A resident walks past vehicles that were burnt overnight in the north-eastern Paris suburb of Sevran, yesterday. Dozens of vehicles were set ablaze and a total of 34 people were detained by police in the sixth night of rioting as street fighting spreads in the poor suburbs ringing the eastern side of the French capital. - REUTERS
PARIS (Reuters):
PRESIDENT JACQUES Chirac urged calm and dialogue yesterday after a sixth night of unrest in poor Paris suburbs that has triggered a damaging public row between ministers in France's conservative government.
Street fighting, sparked by the deaths of two teenagers electrocuted while apparently fleeing police during a local disturbance, spread to other parts of the poor suburbs ringing the capital to the north and the east, police said.
The unrest has highlighted increasingly bitter rivalry between Prime Minister Dominique de Villepin and his deputy Nicolas Sarkozy, the interior minister, ahead of 2007 presidential elections.

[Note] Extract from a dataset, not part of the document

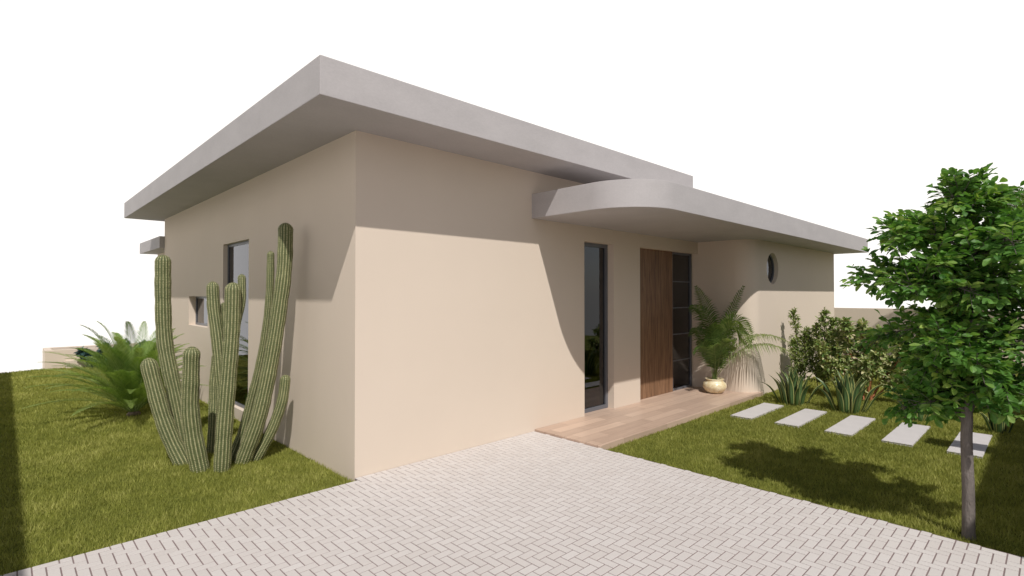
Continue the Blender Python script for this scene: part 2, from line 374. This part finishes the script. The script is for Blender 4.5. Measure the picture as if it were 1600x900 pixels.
# ------------------------------------------------------------------ stepping stones
st = []
sx0, sx1 = 4.80, 5.95
for i, (ya, yb) in enumerate([(-1.20, -1.47), (-1.76, -2.03), (-2.32, -2.59), (-2.88, -3.15), (-3.44, -3.71)]):
    o = box_obj('stepping_stone', [(0, 0, -.05, 1.15, yb-ya, .022)], M['stone'], None, .004)
    o.location = (4.80, ya, LZ)
    tag(o, ['pale rectangular slab nearest the terrace, first in the row across the lawn', 'pale rectangular slab second from the terrace', 'pale middle slab of the five in the lawn, in front of the fuller striped agave',
            'pale slab fourth from the terrace, just left of the tree trunk', 'pale slab crossed by a dark shadow band right behind the tree trunk'][i], 'stepping stone', 'stepping stones across the lawn')

# ------------------------------------------------------------------ garden walls, unseen shadow casters
fw_ = box_obj('garden_wall', [(14.2, -5.6, -.4, 14.4, 7, 1.225)], M['plaster'], None, .005); tag(fw_, 'low beige rendered wall closing the lawn behind the tree and shrubs', 'wall')
nw = box_obj('shade_wall', [(1.33, -5.95, -.4, 9.6, -5.71, 2.76), (4.03, -5.709, 2.60, 4.30, -5.16, 2.759)], M['dark_wall'], None); tag(nw, 'tall dark unseen wall past the right edge, added to shade the grass', 'wall')  # out of view; wall and beam added to cast the right lawn shade
cpt = root('shadow_slab', 'unseen flat slab on posts past the left edge, added to cast the straight shadow on the lawn', 'shadow_slab', (-3.9, 4, LZ))  # out of view, added only to cast the shadow strip at left
def cbox(name, bs, mat, bev=.004): o = box_obj(name, bs, mat, None, bev); o.parent = cpt; o.matrix_parent_inverse = Matrix.Translation((3.9, -4, -LZ)); return o
cbox('roof', [(-6.4, -3.0, 3.16, -3.40, 12.0, 3.36)], M['concrete'])  # shadow casting slab, open below so sky light reaches the side wall
for yy_ in (-2.6, 2.0, 6.8, 11.6): cbox('post', [(-6.3, yy_-.08, LZ-.3, -6.14, yy_+.08, 3.159)], M['frame'])
pl = root('planter', 'low stepped beige planter box at the far left end of the lawn', 'planter', (-1.5, 11.1, LZ))
def pbox(name, bs, mat): o = box_obj(name, bs, mat, None, .004); o.parent = pl; o.matrix_parent_inverse = Matrix.Translation((1.5, -11.1, -LZ)); return o
pbox('planter_wall', [(-1.545, 11.1, LZ-.1, 3.2, 11.22, .36), (-1.545, 11.22, LZ-.1, -1.42, 12.0, .36), (-1.42, 11.88, LZ-.1, 3.2, 12.0, .36)], M['plaster'])
pbox('step', [(-1.2, 10.95, LZ-.1, 2.0, 11.098, .12)], M['plaster'])
pbox('soil', [(-1.42, 11.22, LZ-.1, 3.2, 11.88, .28)], M['soil'])

# ------------------------------------------------------------------ cactus
ARMS = [
    [(-0.948, 1.655, -0.009, 0.074), (-1.019, 1.72, 0.188, 0.072), (-1.087, 1.781, 0.43, 0.071), (-1.143, 1.832, 0.702, 0.069), (-1.194, 1.875, 0.974, 0.067)],
    [(-0.837, 1.923, -0.03, 0.068), (-0.873, 1.978, 0.204, 0.069), (-0.918, 2.039, 0.521, 0.069), (-0.963, 2.1, 0.807, 0.069), (-1.001, 2.155, 1.127, 0.069), (-1.013, 2.182, 1.546, 0.069), (-1.013, 2.198, 2.0, 0.07)],
    [(-0.88, 1.31, 0.016, 0.077), (-0.922, 1.336, 0.274, 0.074), (-0.947, 1.345, 0.537, 0.071), (-0.947, 1.33, 0.799, 0.068), (-0.945, 1.313, 1.109, 0.065)],
    [(-0.725, 1.161, 0.005, 0.068), (-0.706, 1.161, 0.384, 0.068), (-0.68, 1.152, 0.819, 0.067), (-0.655, 1.145, 1.256, 0.066), (-0.645, 1.152, 1.703, 0.065)],
    [(-0.703, 1.227, 0.548, 0.057), (-0.721, 1.256, 0.9, 0.056), (-0.739, 1.286, 1.194, 0.055), (-0.763, 1.322, 1.461, 0.053), (-0.77, 1.342, 1.713, 0.052)],
    [(-0.629, 1.215, 1.163, 0.037), (-0.585, 1.207, 1.37, 0.036), (-0.552, 1.209, 1.549, 0.035), (-0.546, 1.235, 1.785, 0.034)],
    [(-0.66, 1.246, 1.103, 0.03), (-0.674, 1.298, 1.28, 0.028), (-0.674, 1.336, 1.513, 0.025)],
    [(-0.625, 1.857, 0.004, 0.053), (-0.6, 1.896, 0.367, 0.054), (-0.583, 1.944, 0.686, 0.054), (-0.547, 1.974, 0.978, 0.055)],
    [(-0.5, 1.249, 0.03, 0.071), (-0.407, 1.188, 0.358, 0.071), (-0.346, 1.159, 0.659, 0.07), (-0.285, 1.128, 1.055, 0.069), (-0.235, 1.107, 1.455, 0.069), (-0.193, 1.095, 1.859, 0.068), (-0.178, 1.107, 2.304, 0.067)],
    [(-0.536, 1.423, 0.015, 0.054), (-0.47, 1.379, 0.243, 0.05), (-0.416, 1.345, 0.519, 0.047), (-0.352, 1.301, 0.86, 0.043), (-0.302, 1.269, 1.234, 0.04), (-0.275, 1.259, 1.61, 0.036), (-0.265, 1.266, 2.027, 0.032)],
    [(-0.363, 1.255, 0.025, 0.051), (-0.293, 1.22, 0.179, 0.05), (-0.235, 1.197, 0.328, 0.05), (-0.176, 1.17, 0.542, 0.049), (-0.146, 1.172, 0.78, 0.048)],
]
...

"The law must be firmly applied and in a spirit of dialogue and respect," government spokesman Jean-Francois Cope quoted Chirac as telling the weekly Cabinet meeting.
ESCALATION OF DISRESPECT
"The absence of dialogue and escalation of disrespect would lead to a dangerous situation. There cannot be 'no-go' areas in the republic," Cope told reporters.
Villepin later summoned eight ministers to a special meeting on problem neighbourhoods in an effort to rein in squabbling ministers and deflect opposition charges of drift.
A heavy police presence kept a tense order in Clichy-sous-Bois as disturbances broke out in previously quiet areas. A total of 34 people were detained by police overnight, Sarkozy told Europe 1 radio.
Villepin met families of the two dead youths on Tuesday evening along with Sarkozy who is now under heavy fire for his tough line against the rioters.
CABINET SQUABBLING
Squabbling broke out within Villepin's government when Equal Opportunities Minister Azouz Begag openly criticised Sarkozy for calling the protesting youths "scum".
"I talk with real words," Sarkozy fired back in an interview in the daily Le Parisien. "When someone shoots at policemen, he's not just a 'youth', he's a lout, full stop."
He acknowledged on Europe 1 that Begag had not made his job any easier, while the equal opportunities minister complained in a regional newspaper that Sarkozy never consulted him.
Villepin delayed for several hours his planned departure for for a visit to Canada on Wednesday to deal with the issue and Sarkozy cancelled a planned visit to Pakistan and Afghanistan.
The unrest in the northern and eastern suburbs, heavily populated by North African and black African minorities, was fuelled by youths' frustration at their failure to get jobs and recognition in French society.
Commentators said the competition to lead the right was distracting the government and dictating policy.
"With Begag, the prime minister thinks he has found a way to compete, at least in terms of tone, with Sarkozy's omnipresence on the subject, and to push him into going over the top and so to make a mistake," the left-leaning daily Liberation said.
"It's deliberately making things worse in order to further his own ends, which is worrying some senior Chirac allies."
MIND YOUR LANGUAGE
The regional Sud-Ouest newspaper agreed, and said that with presidential elections just 18 months away, Sarkozy seemed to be losing his touch: "What's at stake for him right now is 2007."
The opposition Socialists, who lost 2002 elections largely on law and order issues, denounced Sarkozy's style and said his tough policies were failing.
"I think when you are interior minister and number two in the government, you should master your own language," party leader Francois Hollande told reporters.
"Of course you have to be clear, but you don't have to stigmatise groups of people or attack those who are not involved and so create conflicts."
Sarkozy promised on Monday to put more police on the streets as part of his "zero tolerance" policy towards violence.
The Clichy unrest was the latest in a series of incidents in the Paris suburbs that have attracted the attention of Sarkozy and become the target of his vow to get tough on crime.
In June, an 11-year-old boy was killed by a stray bullet in the northern area of La Courneuve. The eastern suburb of Vitry-sur-Seine made headlines in 2002 when a 17-year-old girl was set alight by an 18-year-old boy.